Direct determination of momentum resolved electron transfer in the photo-excited MoS2/WS2 van der Waals heterobilayer by TR-ARPES

TL;DR

This study uses TR-ARPES to directly observe momentum-resolved electron transfer in photo-excited MoS2/WS2 heterobilayers, revealing ultrafast dynamics, valley-specific behavior, and band renormalization effects.

Contribution

It provides the first direct momentum-resolved measurements of electron transfer dynamics in MoS2/WS2 heterobilayers using TR-ARPES.

Findings

Electrons transfer between valleys within ~70 fs

Dynamic band renormalization occurs during charge transfer

Both direct and indirect excitons coexist during dynamics

Abstract

Photo-induced charge separation in transition metal dichalcogenide heterobilayers is being explored for moir\'e excitons, spin-valley polarization, and quantum phases of excitons/electrons.

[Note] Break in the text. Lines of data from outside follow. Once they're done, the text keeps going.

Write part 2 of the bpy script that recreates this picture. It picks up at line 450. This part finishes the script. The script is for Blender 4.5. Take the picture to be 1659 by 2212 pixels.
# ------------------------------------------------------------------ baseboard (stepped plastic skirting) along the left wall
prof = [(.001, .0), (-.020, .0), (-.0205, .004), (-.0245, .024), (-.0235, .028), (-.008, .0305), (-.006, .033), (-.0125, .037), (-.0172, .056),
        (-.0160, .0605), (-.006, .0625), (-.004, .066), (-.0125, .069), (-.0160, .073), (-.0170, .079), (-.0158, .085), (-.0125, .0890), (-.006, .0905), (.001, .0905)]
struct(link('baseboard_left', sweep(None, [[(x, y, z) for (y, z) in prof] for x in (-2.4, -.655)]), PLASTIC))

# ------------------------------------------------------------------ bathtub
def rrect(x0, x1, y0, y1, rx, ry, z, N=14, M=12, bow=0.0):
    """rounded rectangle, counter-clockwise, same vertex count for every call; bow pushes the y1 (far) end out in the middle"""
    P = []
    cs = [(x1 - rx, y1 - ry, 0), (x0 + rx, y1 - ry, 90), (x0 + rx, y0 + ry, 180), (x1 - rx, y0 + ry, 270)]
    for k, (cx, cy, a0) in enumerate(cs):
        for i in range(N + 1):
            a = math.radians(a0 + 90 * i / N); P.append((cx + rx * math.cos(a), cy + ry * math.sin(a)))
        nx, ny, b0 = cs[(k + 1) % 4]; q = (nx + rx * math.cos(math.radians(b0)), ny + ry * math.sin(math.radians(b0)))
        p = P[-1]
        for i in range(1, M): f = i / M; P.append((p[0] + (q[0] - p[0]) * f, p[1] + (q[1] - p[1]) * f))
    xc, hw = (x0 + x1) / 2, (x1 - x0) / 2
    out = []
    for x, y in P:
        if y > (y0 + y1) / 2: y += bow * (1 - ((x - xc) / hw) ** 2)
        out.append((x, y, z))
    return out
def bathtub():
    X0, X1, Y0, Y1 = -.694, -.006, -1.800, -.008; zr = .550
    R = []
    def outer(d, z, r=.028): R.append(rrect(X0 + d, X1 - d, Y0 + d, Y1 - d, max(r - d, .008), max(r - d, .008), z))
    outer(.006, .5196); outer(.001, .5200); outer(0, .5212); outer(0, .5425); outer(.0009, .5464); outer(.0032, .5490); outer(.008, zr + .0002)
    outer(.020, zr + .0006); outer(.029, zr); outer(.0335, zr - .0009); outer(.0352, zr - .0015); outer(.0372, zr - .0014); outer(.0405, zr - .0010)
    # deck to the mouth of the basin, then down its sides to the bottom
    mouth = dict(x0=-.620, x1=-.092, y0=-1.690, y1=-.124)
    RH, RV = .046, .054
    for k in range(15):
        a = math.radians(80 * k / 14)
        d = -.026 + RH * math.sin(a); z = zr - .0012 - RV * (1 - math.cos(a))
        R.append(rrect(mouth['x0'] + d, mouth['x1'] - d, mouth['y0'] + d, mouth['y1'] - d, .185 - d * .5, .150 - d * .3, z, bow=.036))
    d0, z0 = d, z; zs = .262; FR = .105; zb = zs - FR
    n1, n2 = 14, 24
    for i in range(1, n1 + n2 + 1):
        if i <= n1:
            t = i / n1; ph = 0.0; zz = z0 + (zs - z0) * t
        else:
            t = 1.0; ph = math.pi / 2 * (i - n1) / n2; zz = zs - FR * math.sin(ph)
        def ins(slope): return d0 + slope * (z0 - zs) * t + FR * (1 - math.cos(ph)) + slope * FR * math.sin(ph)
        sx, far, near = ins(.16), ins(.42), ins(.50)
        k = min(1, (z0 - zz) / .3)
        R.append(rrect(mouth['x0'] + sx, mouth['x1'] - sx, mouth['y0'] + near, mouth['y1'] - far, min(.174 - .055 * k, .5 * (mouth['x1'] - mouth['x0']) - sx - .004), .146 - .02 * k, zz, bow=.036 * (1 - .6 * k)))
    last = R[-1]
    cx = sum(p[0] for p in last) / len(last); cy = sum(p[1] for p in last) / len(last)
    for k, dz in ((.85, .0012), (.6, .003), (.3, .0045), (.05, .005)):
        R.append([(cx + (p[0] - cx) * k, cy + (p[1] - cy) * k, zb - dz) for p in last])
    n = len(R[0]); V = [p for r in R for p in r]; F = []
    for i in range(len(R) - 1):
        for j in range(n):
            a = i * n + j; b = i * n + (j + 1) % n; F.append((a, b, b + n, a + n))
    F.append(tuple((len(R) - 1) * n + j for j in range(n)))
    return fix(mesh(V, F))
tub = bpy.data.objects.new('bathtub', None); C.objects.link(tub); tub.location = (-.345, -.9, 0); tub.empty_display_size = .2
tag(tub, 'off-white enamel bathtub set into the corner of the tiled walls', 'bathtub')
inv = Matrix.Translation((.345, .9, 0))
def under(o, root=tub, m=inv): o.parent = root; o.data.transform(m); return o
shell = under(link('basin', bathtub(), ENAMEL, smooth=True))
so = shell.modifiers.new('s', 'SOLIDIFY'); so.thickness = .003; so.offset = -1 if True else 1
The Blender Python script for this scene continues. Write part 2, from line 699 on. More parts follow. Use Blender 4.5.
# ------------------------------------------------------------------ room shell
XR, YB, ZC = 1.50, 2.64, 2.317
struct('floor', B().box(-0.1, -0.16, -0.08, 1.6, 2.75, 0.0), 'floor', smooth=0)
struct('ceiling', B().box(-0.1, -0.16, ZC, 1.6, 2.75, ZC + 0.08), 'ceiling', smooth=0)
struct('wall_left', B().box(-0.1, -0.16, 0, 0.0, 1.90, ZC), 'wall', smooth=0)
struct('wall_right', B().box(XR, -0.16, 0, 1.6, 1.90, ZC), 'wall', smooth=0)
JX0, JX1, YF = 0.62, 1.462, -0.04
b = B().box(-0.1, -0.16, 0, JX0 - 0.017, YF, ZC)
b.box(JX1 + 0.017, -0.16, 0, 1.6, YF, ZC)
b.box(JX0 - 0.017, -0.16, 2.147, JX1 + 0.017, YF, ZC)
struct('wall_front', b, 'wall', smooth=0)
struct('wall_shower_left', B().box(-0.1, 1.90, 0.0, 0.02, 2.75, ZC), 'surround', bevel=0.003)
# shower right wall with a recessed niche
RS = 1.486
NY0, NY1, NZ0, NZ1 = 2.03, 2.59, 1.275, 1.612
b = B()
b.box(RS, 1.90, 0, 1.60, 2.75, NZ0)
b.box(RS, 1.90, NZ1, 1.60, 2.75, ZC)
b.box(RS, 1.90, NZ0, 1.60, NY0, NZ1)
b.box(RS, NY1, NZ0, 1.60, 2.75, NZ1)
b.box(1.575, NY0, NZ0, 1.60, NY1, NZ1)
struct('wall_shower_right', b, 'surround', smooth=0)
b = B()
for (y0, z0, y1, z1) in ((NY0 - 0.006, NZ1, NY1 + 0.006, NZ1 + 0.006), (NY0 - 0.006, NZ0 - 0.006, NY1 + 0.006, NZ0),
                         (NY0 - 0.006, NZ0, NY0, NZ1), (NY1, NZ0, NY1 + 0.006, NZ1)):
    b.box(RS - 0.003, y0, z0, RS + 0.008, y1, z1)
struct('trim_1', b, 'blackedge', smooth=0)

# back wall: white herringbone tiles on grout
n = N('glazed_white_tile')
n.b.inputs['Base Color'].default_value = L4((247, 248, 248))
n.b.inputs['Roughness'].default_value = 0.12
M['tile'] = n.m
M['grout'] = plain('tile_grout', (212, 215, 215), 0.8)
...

While different momentum spaces may be critically involved in charge separation dynamics, little is known directly from experiments. Here we determine momentum-resolved electron dynamics in the WS2/MoS2 heterobilayer using time and angle resolved photoemission spectroscopy (TR-ARPES). Upon photoexcitation in the K valleys, we detect electrons in M/2, M, and Q valleys/points on time scales as short as ~70 fs, followed by dynamic equilibration in K and Q valleys in ~400 fs. The interlayer charge transfer is accompanied by momentum-specific band renormalization. These findings reveal the essential role of phonon scattering, the coexistence of direct and indirect interlayer excitons, and constraints on spin-valley polarization.